Q. How do I set my DAW levels to match my hardware?

By Hugh Robjohns
When hooking hardware up to your DAW via an audio interface, you need to ensure you’re sending appropriate levels to your gear. Here you can see how the three RME level settings relate to the SMPTE and EBU analogue standards.When hooking hardware up to your DAW via an audio interface, you need to ensure you’re sending appropriate levels to your gear. Here you can see how the three RME level settings relate to the SMPTE and EBU analogue standards.
I recently ordered a matched pair of Warm Audio EQP-WAs [Pultec EQP-1A EQ clones]. As these have no level or peak indicator, what would be the correct way to output the signal from my DAW (Logic) via an RME Fireface 800 audio interface? Let’s say I was running a full mix outputting at 0dBFS through the unit. Should I reduce the output level to -16dBFS (ie. +4dbu) in either the routing software or DAW, or is there a piece of hardware that’s preferable? Also, is there any point/scope in deliberately overloading the unit slightly for saturation?

SOS Forum post

Hugh Robjohns replies: The EQP is old-school analogue equipment and it expects to work with old-school analogue signal levels. That means average signal levels around +4dBu with very occasional transient peaks up to maybe +18dBu or so. There are several ways you can achieve this.
The first (and most practical, in my view) is to maintain analogue-style headroom margins in your DAW as you track and mix your music. (Mastering is an entirely different situation, because of the bonkers historical practice of stripping off headroom on CD releases.) For more on that subject, check out our ‘Gain Staging In Your DAW’ article in SOS September 2013 (www.soundonsound.com/techniques/gain-staging-your-daw-software).

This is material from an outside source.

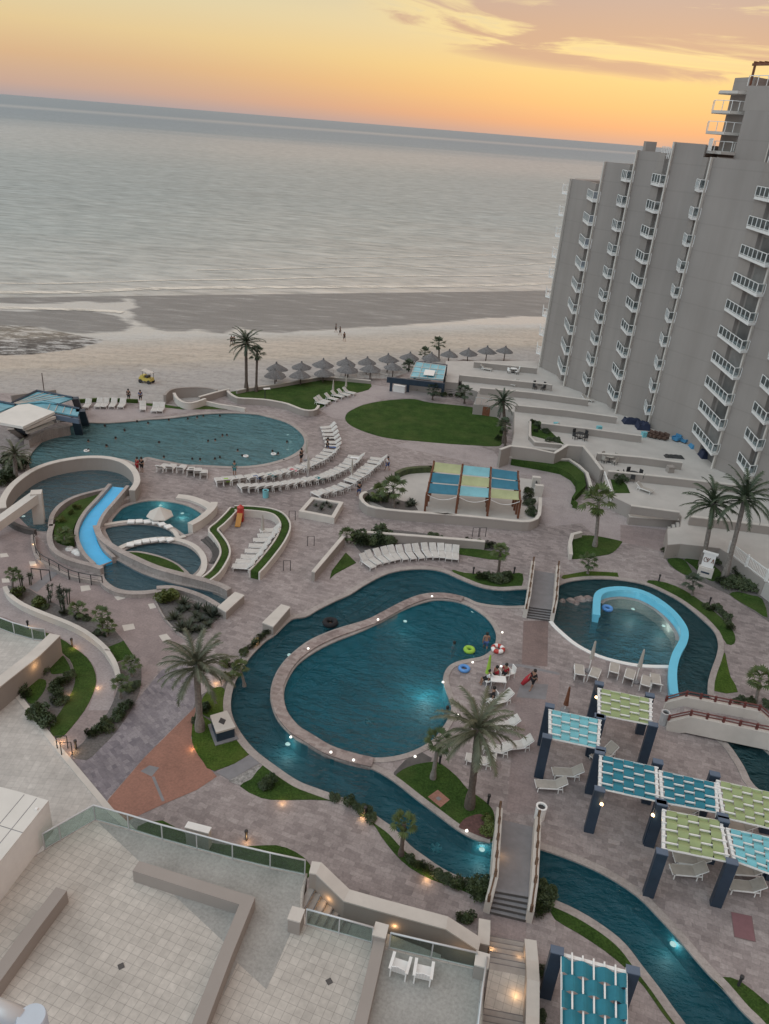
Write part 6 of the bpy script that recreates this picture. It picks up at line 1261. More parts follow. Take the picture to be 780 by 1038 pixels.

So, if you work with average levels around -20dBFS in your DAW, with very occasional transient peaks up to -6dBFS, you have a similar working range to traditional analogue. Couple that with an interface calibrated to provide +24dBu for 0dBFS and everything works seamlessly with analogue gear. The DAW and the analogue gear both clip at the same point (0dBFS / +24dBu), they both have the same nominal reference level (-20dBFS / +4dBu), and they both have a 20dB headroom margin. (They also both have similar noise floors at around -114dBFS / -90dBu). The closest RME interfaces get to this is in their Hi-Gain mode, where 0dBFS is aligned to +19dBu — being a German company they’ve adopted the EBU spec, but they’ve allowed an extra 1dB of headroom just to be helpful.

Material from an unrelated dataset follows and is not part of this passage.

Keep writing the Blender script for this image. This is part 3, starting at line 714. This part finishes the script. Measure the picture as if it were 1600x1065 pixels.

On the other hand, if you’re still wedded to the notion of hitting the DAW endstops all the time, you can make use of RME’s adjustable headroom facility to take the strain out of the analogue interfacing. Just set the RME interface to operate in its -10dBV mode on the input- and output-level settings. This will align the DAW’s 0dBFS with +4dBu in the analogue world, so your heavily squashed and peak-limited music will sit right on the nominal operating level of the EQP-WA.

If you want to drive the EQP a little harder (it won’t hurt to try), use the +4dBu setting on the RME interface. This aligns 0dBFS with +13dBu, which is pretty darn hot in analogue terms. I’ve included a comparison chart above, showing the three RME interface level modes in comparison with the standard EBU and SMPTE operating alignments.